M.,
Reading your post, I started thinking Super Nanny to the rescue! She has two bed time techniques that might be helpful for you.
1) Back to bed:
* The first time he gets up, remind him that it’s bedtime, lead him back to bed, give him a kiss and a cuddle, and leave the bedroom.
* The second time, do the same but use a firmer voice and make the kiss and cuddle brief.
* The third and any subsequent times, say nothing at all as you lead him back to bed, tuck him in, and leave the room. This is the hard part, and it’s very tempting to give a cuddle. Remember that a gentle, consistent approach will convince your child that you’re there for him, but that you insist he sleep in his own bed.
2) For clingy kids:
* Follow a calming bedtime routine.
* Once you’ve put the little one to bed, don’t sit or lie down beside them. Sit on the floor instead, keeping your head down so they can see your profile but not your eyes, turn the light off and say “now it’s time to be quiet and go to sleep”.
* If your child carries on chatting to you, insist that “it’s sleep time now” in a gentle but firm voice and don’t get drawn into a discussion.

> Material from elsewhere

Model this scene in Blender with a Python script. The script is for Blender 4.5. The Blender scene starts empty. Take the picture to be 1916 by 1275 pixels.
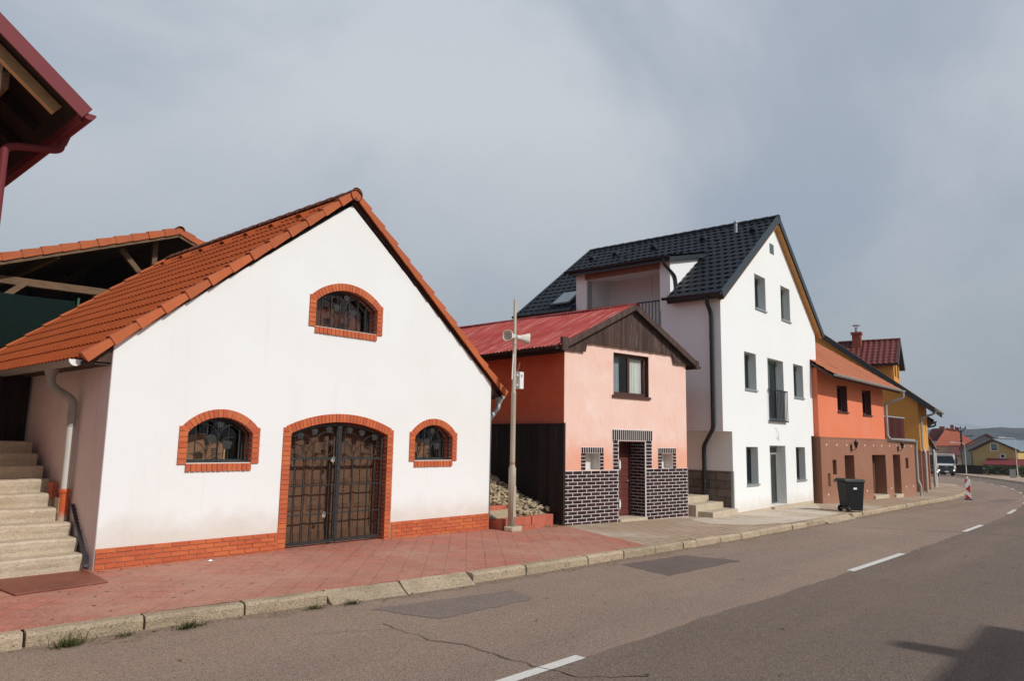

* If they get out of bed, put them back with a kiss and a cuddle the first time, just a kiss the second time, then with minimal physical contact after that. This part can be really hard, especially as the nights go on, but consistency and a kind tone will help your child feel secure in their bed without the anxiety of being left alone.
* Little by little, move further away from the bed each night.
* Eventually, you’ll be sitting with the door open, and finally you can say goodnight and go downstairs.